Look back to the 1970s, when the industry nearly collapsed under siege from such Japanese upstarts as Seiko Holdings Corp., which pushed technology as a cheaper, more accurate alternative to Swiss watches. The mechanical watch fell out of favor, sparking a decade-long crisis that saw factories close and thousands of watchmaking jobs disappear. Then came Swatch, a breakthrough, low-cost answer to the onslaught of Japanese competition. Marketers lauded the Swiss reputation for design, even though the small plastic wristwatches were little like their beautifully hand-crafted counterparts. Bright, fun styles brought watches to a younger shopper, and Swatch became a global powerhouse.

Meanwhile, Switzerland's higher-end crew led their own renaissance in which mechanical watches become prestige items, not time-checking essentials. Watches from Rolex SA, Patek Philippe & Co., and Breitling SA became the coveted luxury items we know today, and the industry was reborn.

"The significance of the watch as a means of keeping the time became increasingly negligible," wrote a team of economists at Credit Suisse Group looking back at this revival in 2013. "The Swiss watch industry succeeded in identifying this paradigm shift from an early stage and found new selling points that are aimed more at the symbolic and emotional aspects of the product."

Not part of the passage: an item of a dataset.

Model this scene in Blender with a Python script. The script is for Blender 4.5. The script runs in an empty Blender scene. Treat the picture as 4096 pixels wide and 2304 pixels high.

The latest turmoil, much like the threat from Japanese watches in the 1970s, comes from a potent combination of smartwatches and younger consumers with changing tastes. Global shipments of smartwatches surpassed those of Swiss wristwatches in February, according to data from market research firm Strategy Analytics Inc.

Aside from TAG Heuer SA, which released a $1,500 smartwatch last year, Swiss companies have been slow to respond this shift. Only 25 percent of watch executives consider smartwatches a competitive threat, according to a survey last year by Deloitte. There's been no major effort so far to design a way out of the current crisis.

In May, Richemont CEO Richard Lepeu said Swiss watchmakers "should never be arrogant" and rule anything out. "Technology's progressing very fast, and we never know what might happen." For now, however, Lepeu and his counterparts seem confident that they can ride out currency and commodity fluctuations while waiting for the return of spending tourists.